• [AIM]
Note each line that includes the word "Blender". Copy those lines.

• [DATASET RECORDS]
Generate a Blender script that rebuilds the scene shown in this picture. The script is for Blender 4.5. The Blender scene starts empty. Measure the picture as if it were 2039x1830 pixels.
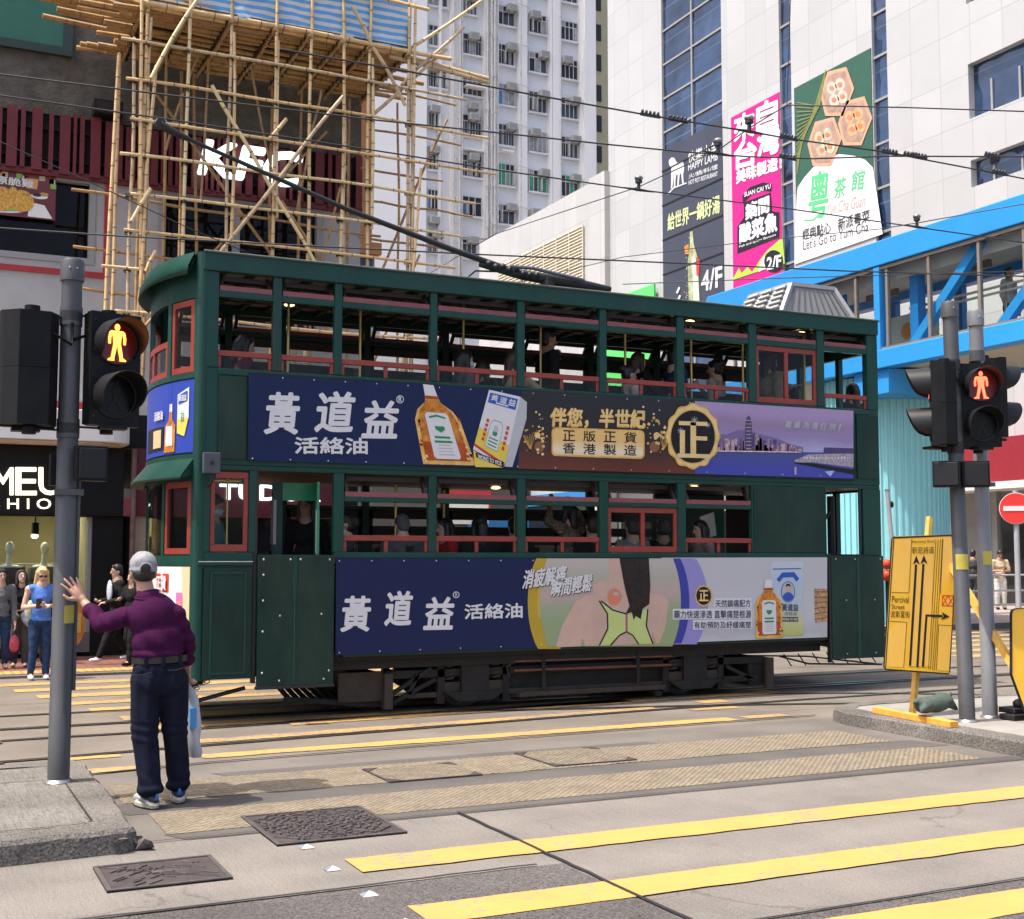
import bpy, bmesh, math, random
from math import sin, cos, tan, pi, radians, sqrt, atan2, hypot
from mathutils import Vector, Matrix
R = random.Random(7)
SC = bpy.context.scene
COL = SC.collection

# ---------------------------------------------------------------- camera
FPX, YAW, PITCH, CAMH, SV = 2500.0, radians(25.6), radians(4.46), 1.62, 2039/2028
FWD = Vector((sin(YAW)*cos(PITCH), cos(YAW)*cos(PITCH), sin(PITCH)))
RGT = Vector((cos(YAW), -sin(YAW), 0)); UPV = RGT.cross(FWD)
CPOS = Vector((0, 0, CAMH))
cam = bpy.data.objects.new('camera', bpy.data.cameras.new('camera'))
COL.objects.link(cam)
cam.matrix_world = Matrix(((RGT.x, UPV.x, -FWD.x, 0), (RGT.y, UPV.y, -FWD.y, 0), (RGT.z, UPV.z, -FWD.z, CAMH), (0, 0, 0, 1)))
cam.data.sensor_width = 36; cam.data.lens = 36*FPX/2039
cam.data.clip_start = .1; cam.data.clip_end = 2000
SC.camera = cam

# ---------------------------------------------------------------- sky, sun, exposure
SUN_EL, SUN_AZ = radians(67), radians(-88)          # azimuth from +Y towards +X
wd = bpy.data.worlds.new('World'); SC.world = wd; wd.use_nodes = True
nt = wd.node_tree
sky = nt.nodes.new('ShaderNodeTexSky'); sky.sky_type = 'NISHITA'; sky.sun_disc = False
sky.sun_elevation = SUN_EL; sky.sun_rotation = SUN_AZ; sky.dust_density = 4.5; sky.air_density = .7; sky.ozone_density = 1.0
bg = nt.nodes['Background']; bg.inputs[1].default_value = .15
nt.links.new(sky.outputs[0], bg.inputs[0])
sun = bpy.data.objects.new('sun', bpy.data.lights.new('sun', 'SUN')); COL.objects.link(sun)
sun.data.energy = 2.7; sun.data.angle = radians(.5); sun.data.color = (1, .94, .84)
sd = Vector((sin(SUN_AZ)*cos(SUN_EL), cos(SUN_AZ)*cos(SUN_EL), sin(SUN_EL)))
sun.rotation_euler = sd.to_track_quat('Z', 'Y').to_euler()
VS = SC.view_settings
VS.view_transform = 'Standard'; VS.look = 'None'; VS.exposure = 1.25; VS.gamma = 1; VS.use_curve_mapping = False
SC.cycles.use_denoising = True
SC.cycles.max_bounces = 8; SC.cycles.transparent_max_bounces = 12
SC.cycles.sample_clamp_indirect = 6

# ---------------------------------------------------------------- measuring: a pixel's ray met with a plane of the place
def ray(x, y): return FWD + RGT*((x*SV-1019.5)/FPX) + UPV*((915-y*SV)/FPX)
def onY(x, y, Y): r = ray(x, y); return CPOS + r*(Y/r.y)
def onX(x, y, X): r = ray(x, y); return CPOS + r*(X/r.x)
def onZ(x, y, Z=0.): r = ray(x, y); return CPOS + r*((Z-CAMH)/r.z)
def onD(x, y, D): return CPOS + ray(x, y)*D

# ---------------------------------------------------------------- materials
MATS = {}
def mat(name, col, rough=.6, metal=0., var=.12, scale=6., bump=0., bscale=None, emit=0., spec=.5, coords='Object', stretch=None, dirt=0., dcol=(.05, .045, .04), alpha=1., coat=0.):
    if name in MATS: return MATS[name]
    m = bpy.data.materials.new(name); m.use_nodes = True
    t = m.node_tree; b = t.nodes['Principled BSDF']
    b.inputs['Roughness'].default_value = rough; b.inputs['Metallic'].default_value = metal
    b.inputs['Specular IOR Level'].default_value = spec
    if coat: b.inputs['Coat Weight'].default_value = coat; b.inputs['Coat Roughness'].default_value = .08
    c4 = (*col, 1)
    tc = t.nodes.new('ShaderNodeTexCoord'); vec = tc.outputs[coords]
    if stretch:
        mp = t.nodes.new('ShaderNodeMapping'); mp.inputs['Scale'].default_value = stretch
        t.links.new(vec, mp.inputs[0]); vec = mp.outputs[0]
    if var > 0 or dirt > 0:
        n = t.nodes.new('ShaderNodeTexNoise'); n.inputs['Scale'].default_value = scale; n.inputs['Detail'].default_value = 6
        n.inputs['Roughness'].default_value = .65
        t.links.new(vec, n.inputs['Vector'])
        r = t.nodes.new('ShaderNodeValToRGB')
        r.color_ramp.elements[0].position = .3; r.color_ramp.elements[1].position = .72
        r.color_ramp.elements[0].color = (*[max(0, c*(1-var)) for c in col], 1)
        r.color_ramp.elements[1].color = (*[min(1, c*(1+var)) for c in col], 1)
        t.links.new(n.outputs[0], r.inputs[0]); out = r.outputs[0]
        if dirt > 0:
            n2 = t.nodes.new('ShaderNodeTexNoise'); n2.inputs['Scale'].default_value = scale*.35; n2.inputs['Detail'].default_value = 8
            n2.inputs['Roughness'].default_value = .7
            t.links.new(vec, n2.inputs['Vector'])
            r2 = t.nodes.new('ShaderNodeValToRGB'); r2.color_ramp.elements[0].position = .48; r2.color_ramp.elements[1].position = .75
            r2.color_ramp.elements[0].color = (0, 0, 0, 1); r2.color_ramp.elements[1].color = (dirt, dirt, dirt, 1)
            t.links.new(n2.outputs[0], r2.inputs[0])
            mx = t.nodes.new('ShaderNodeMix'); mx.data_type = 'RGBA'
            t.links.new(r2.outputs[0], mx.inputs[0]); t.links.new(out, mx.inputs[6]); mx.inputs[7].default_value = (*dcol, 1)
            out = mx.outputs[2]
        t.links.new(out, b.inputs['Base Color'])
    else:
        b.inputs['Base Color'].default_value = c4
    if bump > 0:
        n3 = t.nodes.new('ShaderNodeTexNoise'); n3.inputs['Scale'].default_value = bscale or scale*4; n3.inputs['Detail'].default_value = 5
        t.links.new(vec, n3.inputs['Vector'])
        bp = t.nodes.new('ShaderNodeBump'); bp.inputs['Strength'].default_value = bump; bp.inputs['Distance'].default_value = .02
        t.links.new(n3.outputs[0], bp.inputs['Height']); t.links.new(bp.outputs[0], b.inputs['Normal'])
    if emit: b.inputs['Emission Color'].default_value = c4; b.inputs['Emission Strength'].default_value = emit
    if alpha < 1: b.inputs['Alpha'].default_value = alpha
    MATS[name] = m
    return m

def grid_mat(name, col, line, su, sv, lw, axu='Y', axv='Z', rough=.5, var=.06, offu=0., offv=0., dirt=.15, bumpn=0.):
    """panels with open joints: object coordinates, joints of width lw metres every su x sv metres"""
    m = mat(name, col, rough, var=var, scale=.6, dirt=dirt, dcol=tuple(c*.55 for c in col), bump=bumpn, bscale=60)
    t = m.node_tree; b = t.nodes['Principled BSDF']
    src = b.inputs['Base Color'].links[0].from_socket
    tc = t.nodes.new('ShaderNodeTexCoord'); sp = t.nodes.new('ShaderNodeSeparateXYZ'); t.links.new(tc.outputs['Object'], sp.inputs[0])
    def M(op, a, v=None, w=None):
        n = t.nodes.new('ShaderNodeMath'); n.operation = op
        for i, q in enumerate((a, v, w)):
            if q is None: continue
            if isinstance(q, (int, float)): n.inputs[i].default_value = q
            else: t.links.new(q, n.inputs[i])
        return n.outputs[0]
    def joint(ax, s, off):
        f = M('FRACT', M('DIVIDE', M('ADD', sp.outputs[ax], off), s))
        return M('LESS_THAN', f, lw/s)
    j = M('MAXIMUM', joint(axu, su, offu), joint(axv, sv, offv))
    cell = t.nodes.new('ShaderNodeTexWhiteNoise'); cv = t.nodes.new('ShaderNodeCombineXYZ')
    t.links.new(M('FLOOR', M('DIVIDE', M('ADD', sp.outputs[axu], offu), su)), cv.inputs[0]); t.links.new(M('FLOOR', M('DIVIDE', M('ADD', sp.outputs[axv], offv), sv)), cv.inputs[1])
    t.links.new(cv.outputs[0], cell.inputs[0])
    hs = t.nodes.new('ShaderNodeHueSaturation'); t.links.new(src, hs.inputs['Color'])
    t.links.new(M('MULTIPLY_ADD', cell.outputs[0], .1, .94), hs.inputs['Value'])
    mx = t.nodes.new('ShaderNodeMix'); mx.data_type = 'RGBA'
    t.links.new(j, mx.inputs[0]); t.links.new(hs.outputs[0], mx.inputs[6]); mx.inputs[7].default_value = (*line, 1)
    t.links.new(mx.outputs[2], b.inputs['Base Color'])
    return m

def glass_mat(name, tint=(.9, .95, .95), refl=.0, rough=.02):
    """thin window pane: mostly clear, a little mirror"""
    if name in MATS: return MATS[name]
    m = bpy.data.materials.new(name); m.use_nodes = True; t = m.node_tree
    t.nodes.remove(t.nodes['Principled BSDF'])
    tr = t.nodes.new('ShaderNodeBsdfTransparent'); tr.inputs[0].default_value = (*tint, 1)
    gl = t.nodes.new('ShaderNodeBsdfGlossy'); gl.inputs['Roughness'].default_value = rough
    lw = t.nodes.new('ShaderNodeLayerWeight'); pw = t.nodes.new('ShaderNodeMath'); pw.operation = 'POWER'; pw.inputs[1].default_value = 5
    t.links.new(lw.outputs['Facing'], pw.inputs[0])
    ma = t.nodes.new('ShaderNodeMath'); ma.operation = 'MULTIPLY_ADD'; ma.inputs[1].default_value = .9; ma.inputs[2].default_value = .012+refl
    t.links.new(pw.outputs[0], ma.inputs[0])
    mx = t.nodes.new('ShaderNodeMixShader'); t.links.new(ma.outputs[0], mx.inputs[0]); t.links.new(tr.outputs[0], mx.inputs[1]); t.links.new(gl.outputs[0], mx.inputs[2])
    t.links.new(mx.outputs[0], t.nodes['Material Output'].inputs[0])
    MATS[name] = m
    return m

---

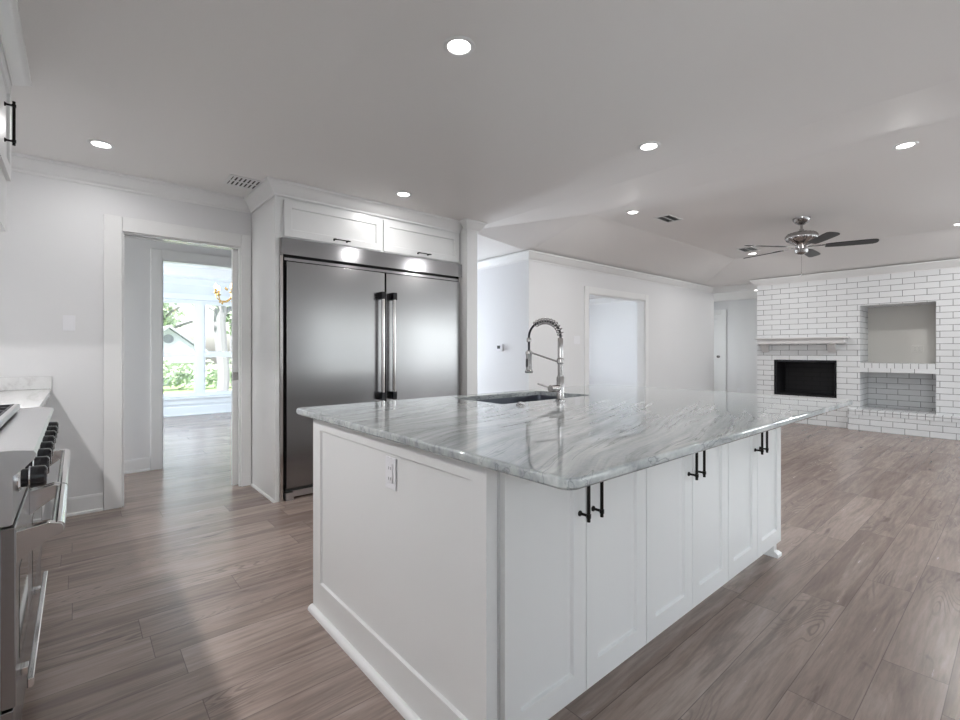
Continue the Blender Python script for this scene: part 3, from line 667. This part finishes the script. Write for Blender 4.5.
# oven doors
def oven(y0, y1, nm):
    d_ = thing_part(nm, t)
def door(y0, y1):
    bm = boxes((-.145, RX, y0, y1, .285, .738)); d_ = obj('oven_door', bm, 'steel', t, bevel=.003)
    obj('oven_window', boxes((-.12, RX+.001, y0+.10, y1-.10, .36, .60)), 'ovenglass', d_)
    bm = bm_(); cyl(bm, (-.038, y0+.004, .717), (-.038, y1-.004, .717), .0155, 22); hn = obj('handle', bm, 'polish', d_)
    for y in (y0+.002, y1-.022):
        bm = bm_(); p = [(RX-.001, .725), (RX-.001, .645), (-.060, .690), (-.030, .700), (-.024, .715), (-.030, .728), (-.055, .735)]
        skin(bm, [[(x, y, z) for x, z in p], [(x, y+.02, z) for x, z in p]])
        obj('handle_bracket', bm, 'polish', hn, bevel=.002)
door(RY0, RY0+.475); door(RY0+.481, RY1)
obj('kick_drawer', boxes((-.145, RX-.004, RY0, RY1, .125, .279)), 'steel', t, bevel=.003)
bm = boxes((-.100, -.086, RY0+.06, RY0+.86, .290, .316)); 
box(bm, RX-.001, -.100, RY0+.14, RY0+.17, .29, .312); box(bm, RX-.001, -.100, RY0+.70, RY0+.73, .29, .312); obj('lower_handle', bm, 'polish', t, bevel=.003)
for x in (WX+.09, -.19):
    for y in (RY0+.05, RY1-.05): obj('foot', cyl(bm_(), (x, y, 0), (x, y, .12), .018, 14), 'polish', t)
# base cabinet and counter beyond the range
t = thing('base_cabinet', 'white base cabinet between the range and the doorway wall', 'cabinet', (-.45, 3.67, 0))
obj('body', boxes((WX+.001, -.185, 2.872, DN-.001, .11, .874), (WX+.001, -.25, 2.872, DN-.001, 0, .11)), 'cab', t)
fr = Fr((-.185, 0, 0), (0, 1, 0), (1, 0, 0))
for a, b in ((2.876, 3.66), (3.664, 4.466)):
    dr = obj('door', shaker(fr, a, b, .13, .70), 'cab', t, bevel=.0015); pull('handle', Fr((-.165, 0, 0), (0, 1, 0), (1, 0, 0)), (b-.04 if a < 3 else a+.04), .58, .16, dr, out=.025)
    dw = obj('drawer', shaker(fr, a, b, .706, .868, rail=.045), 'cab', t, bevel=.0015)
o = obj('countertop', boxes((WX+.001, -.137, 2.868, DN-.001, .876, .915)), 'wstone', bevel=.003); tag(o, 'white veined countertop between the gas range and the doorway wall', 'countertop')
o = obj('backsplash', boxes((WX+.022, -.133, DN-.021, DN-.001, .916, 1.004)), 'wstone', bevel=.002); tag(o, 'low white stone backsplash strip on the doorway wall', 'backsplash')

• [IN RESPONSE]
Generate a Blender script that rebuilds the scene shown in this picture. The script is for Blender 4.5. The Blender scene starts empty. Measure the picture as if it were 2039x1830 pixels.
Continue the Blender Python script for this scene: part 3, from line 667. This part finishes the script. Write for Blender 4.5.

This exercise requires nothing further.